ここでは新型インフルエンザの流行を前提としたイメージを掲載しているが、国立感染症研究所や厚生労働省が定義する感染症の分類などを参考として取り上げ、とりわけ国内での感染・流行リスクが高い「強毒性感染症」の流行を想定する、と定義しておけばよいだろう。
なお、弱毒性の新型感染症が流行する可能性もあるが、これまでの発生事例を考えると季節性インフルエンザと同等の被害に留まることが想定される。日本政府の対応方針をみても、強毒性感染症の対応指針とは異なる取扱いとされている。
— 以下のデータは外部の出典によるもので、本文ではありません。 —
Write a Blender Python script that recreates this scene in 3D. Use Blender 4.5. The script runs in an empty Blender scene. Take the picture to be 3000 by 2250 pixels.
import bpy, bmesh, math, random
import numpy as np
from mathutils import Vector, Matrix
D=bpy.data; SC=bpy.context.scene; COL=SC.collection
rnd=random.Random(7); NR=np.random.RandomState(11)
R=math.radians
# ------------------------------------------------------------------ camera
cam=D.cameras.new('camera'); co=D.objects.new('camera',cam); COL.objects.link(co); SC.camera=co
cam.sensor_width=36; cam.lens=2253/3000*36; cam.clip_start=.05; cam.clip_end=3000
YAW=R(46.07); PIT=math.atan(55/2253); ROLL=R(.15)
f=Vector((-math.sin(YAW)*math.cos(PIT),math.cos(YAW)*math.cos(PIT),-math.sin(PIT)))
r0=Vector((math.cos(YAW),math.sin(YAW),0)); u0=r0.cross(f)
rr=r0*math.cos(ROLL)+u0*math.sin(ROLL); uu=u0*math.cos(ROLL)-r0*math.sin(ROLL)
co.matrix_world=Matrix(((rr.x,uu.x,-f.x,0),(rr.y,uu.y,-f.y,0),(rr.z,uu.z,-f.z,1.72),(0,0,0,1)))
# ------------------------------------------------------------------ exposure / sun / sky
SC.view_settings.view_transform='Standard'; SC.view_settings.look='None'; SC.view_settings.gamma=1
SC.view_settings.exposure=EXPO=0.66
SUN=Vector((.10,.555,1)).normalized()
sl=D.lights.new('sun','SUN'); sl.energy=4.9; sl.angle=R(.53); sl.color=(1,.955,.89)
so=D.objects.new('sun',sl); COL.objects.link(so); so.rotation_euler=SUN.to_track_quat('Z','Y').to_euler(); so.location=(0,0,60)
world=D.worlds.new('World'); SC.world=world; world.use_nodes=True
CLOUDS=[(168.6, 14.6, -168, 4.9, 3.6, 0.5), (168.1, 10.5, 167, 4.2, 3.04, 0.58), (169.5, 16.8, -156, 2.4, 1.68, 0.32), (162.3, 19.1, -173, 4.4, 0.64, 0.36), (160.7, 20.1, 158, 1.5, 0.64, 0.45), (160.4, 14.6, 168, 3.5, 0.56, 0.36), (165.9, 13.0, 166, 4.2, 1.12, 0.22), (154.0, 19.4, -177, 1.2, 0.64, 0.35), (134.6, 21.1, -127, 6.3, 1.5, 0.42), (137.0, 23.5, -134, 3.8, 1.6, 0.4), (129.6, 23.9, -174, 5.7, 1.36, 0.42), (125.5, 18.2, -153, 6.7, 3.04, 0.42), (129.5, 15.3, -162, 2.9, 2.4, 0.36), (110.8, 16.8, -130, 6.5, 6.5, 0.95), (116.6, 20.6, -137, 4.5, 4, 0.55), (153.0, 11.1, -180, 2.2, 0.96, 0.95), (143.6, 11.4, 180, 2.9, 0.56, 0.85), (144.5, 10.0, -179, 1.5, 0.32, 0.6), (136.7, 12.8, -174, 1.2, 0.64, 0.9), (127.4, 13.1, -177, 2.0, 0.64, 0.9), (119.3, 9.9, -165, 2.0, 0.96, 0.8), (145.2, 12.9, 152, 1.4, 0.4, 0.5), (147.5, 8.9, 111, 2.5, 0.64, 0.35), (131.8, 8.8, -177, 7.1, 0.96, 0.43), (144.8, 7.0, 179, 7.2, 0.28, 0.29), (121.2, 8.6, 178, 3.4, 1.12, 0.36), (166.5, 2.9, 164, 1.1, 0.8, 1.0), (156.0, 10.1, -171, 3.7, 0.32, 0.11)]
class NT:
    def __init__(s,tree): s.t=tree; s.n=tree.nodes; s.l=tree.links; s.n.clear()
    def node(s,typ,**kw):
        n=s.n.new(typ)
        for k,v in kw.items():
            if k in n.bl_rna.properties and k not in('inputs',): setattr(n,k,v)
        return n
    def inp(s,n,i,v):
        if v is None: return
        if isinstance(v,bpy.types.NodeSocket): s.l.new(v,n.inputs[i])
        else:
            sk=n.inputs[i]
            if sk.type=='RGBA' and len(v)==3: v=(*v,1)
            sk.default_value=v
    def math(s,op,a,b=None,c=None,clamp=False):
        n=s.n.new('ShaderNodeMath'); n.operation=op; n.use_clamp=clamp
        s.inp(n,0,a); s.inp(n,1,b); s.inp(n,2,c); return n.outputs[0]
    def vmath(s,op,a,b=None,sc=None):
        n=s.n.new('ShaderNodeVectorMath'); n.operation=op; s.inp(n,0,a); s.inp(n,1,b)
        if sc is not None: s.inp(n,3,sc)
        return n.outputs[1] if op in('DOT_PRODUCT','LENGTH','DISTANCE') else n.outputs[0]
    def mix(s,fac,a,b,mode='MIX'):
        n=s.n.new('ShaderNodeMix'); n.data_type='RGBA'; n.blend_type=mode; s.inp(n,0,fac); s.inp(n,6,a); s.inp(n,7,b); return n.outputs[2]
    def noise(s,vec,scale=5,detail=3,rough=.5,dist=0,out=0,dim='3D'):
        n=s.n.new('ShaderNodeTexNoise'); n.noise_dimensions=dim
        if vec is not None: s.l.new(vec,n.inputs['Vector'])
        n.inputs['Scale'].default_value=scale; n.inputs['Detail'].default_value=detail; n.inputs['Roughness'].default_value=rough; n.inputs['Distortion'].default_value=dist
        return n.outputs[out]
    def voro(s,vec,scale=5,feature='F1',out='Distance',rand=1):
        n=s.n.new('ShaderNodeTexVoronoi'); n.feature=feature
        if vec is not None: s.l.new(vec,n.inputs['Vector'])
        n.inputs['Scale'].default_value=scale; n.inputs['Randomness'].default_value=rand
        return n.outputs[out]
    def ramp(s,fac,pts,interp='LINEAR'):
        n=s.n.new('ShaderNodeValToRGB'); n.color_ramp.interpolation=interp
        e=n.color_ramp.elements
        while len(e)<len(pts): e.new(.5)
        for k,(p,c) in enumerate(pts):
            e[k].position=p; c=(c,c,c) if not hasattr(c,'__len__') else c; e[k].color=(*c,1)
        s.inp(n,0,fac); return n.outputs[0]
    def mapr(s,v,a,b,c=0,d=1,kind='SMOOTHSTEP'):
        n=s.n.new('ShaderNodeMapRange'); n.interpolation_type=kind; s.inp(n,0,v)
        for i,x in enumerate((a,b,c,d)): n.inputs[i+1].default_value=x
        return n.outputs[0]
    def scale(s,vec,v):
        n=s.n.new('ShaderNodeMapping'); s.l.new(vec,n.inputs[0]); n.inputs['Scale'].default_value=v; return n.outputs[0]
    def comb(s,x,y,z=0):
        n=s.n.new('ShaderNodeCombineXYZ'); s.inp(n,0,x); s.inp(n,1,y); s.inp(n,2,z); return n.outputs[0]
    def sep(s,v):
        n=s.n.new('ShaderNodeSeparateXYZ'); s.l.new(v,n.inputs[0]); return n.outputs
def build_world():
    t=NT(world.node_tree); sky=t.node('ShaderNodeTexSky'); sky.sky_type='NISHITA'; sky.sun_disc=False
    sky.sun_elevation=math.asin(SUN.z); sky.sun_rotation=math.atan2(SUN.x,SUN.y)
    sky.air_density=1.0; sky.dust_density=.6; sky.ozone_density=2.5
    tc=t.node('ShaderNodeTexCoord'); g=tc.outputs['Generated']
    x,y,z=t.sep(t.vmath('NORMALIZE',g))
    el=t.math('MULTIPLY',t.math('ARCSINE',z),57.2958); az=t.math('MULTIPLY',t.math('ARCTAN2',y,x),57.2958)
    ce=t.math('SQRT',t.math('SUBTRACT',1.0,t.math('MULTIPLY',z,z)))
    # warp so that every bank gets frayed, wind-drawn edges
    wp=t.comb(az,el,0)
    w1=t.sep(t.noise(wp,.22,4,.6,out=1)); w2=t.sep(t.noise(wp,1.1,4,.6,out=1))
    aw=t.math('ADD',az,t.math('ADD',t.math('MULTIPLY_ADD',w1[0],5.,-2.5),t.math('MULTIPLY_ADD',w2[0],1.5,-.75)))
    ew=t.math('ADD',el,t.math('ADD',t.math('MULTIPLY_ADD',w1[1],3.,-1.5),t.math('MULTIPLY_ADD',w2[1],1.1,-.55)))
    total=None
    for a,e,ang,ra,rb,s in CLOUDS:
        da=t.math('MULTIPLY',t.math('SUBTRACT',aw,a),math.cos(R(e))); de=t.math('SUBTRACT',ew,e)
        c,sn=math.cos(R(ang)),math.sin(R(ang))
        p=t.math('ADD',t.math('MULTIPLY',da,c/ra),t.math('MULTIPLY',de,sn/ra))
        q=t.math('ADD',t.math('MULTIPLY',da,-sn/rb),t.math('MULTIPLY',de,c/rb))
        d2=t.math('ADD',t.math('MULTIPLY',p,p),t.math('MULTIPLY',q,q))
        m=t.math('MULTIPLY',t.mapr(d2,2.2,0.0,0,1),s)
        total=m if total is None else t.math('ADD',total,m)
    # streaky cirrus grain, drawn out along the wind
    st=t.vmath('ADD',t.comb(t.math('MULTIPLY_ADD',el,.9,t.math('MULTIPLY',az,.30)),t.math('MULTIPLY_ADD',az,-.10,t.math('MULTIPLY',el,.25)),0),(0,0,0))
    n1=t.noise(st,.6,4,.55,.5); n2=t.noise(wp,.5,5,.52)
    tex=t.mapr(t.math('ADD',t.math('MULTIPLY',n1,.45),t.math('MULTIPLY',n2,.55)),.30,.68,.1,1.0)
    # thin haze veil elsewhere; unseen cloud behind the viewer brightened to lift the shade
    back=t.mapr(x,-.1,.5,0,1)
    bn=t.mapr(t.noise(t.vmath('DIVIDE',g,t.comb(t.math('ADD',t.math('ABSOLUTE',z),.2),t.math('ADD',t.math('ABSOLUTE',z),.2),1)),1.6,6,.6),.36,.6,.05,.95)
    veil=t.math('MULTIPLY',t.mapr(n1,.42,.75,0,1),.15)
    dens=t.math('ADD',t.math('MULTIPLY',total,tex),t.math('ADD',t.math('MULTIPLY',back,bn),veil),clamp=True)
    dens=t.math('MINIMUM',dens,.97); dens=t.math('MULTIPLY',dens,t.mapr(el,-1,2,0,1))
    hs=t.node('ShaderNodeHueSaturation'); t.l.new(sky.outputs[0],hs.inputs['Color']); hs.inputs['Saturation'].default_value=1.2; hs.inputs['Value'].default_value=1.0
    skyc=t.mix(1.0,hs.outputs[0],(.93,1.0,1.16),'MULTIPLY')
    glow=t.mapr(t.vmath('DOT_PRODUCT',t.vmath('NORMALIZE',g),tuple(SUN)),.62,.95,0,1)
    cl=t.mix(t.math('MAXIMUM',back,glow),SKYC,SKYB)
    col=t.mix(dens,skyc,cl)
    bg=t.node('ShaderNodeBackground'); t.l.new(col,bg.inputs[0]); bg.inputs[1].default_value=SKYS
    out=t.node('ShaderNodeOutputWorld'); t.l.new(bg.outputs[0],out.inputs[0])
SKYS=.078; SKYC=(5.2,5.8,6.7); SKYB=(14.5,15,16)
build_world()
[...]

ちなみに、日本では従来から弱毒性新型インフルエンザ流行時における対処については「基本的対処方針」として別途対応手続きを設けてきた経緯がある。
したがって、弱毒性感染症については「当行では弱毒性の新型感染症が発生した場合については、季節性インフルエンザの一般的な対応方針を準用することとする」といった定義が有効といえる。なお、想定シナリオに基づき、それぞれの場所で強毒性新型感染症が発生した場合には、以下のような被害が想定される。
もし、自行の従業員が感染してしまったら……
パンデミックリスクについては、海外や日本国内、あるいは県内における当行の営業店立地地域外において強毒性感染症が発生した場合において、「頭取がBCPの発動要否を決定する」として定義することが考えられる。他方、当行の営業店立地地域内において強毒性新型感染症が発生した場合には「BCPを自動的に発動する」といった自動発動基準を定義することも可能だ(図3)。
なお、BCP発動の判断はテレビなどメディアによる報道や政府見解に基づき実施することとなる。ただし、BCPを発動する時は、その際の判断証跡を記録として残す必要があるだろう。